Present the data once more in exactly its original form.

Begin GIVEN MATERIAL

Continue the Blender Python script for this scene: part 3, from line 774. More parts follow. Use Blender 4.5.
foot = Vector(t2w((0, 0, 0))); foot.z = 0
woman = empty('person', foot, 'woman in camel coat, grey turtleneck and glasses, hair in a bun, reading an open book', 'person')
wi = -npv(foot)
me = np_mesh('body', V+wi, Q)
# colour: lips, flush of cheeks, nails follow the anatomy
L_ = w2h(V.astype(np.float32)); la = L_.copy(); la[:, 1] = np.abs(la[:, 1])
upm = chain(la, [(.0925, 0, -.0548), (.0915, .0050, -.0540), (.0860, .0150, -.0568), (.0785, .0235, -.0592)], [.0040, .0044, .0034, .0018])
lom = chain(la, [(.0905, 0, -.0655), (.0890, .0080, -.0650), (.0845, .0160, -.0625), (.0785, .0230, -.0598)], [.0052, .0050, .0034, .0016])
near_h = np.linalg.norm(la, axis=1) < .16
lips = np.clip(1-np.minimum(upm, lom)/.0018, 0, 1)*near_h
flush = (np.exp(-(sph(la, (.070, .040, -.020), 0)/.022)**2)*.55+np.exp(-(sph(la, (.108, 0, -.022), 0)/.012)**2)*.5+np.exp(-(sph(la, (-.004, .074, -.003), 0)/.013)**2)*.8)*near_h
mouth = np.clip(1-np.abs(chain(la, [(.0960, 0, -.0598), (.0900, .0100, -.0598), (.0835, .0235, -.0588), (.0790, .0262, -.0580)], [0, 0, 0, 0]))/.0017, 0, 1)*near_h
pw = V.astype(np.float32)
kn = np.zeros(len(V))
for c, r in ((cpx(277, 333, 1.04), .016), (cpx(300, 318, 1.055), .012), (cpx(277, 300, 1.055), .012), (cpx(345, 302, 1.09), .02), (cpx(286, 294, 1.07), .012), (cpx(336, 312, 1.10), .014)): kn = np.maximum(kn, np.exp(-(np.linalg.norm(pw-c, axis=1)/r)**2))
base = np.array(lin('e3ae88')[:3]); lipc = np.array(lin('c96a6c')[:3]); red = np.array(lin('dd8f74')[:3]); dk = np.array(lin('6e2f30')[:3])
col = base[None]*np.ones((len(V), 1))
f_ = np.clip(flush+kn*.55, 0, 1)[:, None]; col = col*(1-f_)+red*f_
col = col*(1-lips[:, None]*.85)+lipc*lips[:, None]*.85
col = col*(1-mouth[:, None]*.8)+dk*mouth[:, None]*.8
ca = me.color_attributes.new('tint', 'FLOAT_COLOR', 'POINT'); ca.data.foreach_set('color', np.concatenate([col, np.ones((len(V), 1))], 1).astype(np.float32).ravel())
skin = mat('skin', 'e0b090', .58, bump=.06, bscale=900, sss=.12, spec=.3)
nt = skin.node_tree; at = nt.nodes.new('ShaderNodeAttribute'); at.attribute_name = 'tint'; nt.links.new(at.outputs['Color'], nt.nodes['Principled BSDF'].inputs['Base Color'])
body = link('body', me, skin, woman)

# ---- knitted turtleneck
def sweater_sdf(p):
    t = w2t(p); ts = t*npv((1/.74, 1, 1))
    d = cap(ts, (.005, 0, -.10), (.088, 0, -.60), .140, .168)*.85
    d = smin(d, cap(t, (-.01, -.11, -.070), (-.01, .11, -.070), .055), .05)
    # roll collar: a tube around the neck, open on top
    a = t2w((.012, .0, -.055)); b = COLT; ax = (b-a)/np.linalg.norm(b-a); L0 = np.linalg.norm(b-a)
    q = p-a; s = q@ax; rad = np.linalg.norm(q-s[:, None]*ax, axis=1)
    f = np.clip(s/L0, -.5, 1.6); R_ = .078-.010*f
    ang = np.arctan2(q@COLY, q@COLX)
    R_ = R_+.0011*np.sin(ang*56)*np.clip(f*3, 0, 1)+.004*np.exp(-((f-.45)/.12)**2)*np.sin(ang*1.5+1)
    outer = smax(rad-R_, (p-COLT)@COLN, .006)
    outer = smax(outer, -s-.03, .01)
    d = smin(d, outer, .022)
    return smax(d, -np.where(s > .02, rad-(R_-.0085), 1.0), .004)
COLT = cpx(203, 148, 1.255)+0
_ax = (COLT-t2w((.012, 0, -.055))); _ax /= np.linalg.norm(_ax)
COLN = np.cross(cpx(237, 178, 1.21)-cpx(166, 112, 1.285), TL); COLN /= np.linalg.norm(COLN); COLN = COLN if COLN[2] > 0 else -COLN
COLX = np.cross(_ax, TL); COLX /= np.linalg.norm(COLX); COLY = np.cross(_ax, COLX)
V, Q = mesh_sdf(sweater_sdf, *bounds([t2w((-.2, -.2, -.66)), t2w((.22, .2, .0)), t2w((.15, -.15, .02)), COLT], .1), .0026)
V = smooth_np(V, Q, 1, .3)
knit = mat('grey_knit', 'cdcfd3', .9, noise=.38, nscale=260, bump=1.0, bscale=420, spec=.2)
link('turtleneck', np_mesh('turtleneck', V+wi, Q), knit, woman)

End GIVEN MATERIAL

TASK ANSWER »
Continue the Blender Python script for this scene: part 3, from line 774. More parts follow. Use Blender 4.5.
foot = Vector(t2w((0, 0, 0))); foot.z = 0
woman = empty('person', foot, 'woman in camel coat, grey turtleneck and glasses, hair in a bun, reading an open book', 'person')
wi = -npv(foot)
me = np_mesh('body', V+wi, Q)
# colour: lips, flush of cheeks, nails follow the anatomy
L_ = w2h(V.astype(np.float32)); la = L_.copy(); la[:, 1] = np.abs(la[:, 1])
upm = chain(la, [(.0925, 0, -.0548), (.0915, .0050, -.0540), (.0860, .0150, -.0568), (.0785, .0235, -.0592)], [.0040, .0044, .0034, .0018])
lom = chain(la, [(.0905, 0, -.0655), (.0890, .0080, -.0650), (.0845, .0160, -.0625), (.0785, .0230, -.0598)], [.0052, .0050, .0034, .0016])
near_h = np.linalg.norm(la, axis=1) < .16
lips = np.clip(1-np.minimum(upm, lom)/.0018, 0, 1)*near_h
flush = (np.exp(-(sph(la, (.070, .040, -.020), 0)/.022)**2)*.55+np.exp(-(sph(la, (.108, 0, -.022), 0)/.012)**2)*.5+np.exp(-(sph(la, (-.004, .074, -.003), 0)/.013)**2)*.8)*near_h
mouth = np.clip(1-np.abs(chain(la, [(.0960, 0, -.0598), (.0900, .0100, -.0598), (.0835, .0235, -.0588), (.0790, .0262, -.0580)], [0, 0, 0, 0]))/.0017, 0, 1)*near_h
pw = V.astype(np.float32)
kn = np.zeros(len(V))
for c, r in ((cpx(277, 333, 1.04), .016), (cpx(300, 318, 1.055), .012), (cpx(277, 300, 1.055), .012), (cpx(345, 302, 1.09), .02), (cpx(286, 294, 1.07), .012), (cpx(336, 312, 1.10), .014)): kn = np.maximum(kn, np.exp(-(np.linalg.norm(pw-c, axis=1)/r)**2))
base = np.array(lin('e3ae88')[:3]); lipc = np.array(lin('c96a6c')[:3]); red = np.array(lin('dd8f74')[:3]); dk = np.array(lin('6e2f30')[:3])
col = base[None]*np.ones((len(V), 1))
f_ = np.clip(flush+kn*.55, 0, 1)[:, None]; col = col*(1-f_)+red*f_
col = col*(1-lips[:, None]*.85)+lipc*lips[:, None]*.85
col = col*(1-mouth[:, None]*.8)+dk*mouth[:, None]*.8
ca = me.color_attributes.new('tint', 'FLOAT_COLOR', 'POINT'); ca.data.foreach_set('color', np.concatenate([col, np.ones((len(V), 1))], 1).astype(np.float32).ravel())
skin = mat('skin', 'e0b090', .58, bump=.06, bscale=900, sss=.12, spec=.3)
nt = skin.node_tree; at = nt.nodes.new('ShaderNodeAttribute'); at.attribute_name = 'tint'; nt.links.new(at.outputs['Color'], nt.nodes['Principled BSDF'].inputs['Base Color'])
body = link('body', me, skin, woman)

# ---- knitted turtleneck
def sweater_sdf(p):
    t = w2t(p); ts = t*npv((1/.74, 1, 1))
    d = cap(ts, (.005, 0, -.10), (.088, 0, -.60), .140, .168)*.85
    d = smin(d, cap(t, (-.01, -.11, -.070), (-.01, .11, -.070), .055), .05)
    # roll collar: a tube around the neck, open on top
    a = t2w((.012, .0, -.055)); b = COLT; ax = (b-a)/np.linalg.norm(b-a); L0 = np.linalg.norm(b-a)
    q = p-a; s = q@ax; rad = np.linalg.norm(q-s[:, None]*ax, axis=1)
    f = np.clip(s/L0, -.5, 1.6); R_ = .078-.010*f
    ang = np.arctan2(q@COLY, q@COLX)
    R_ = R_+.0011*np.sin(ang*56)*np.clip(f*3, 0, 1)+.004*np.exp(-((f-.45)/.12)**2)*np.sin(ang*1.5+1)
    outer = smax(rad-R_, (p-COLT)@COLN, .006)
    outer = smax(outer, -s-.03, .01)
    d = smin(d, outer, .022)
    return smax(d, -np.where(s > .02, rad-(R_-.0085), 1.0), .004)
COLT = cpx(203, 148, 1.255)+0
_ax = (COLT-t2w((.012, 0, -.055))); _ax /= np.linalg.norm(_ax)
COLN = np.cross(cpx(237, 178, 1.21)-cpx(166, 112, 1.285), TL); COLN /= np.linalg.norm(COLN); COLN = COLN if COLN[2] > 0 else -COLN
COLX = np.cross(_ax, TL); COLX /= np.linalg.norm(COLX); COLY = np.cross(_ax, COLX)
V, Q = mesh_sdf(sweater_sdf, *bounds([t2w((-.2, -.2, -.66)), t2w((.22, .2, .0)), t2w((.15, -.15, .02)), COLT], .1), .0026)
V = smooth_np(V, Q, 1, .3)
knit = mat('grey_knit', 'cdcfd3', .9, noise=.38, nscale=260, bump=1.0, bscale=420, spec=.2)
link('turtleneck', np_mesh('turtleneck', V+wi, Q), knit, woman)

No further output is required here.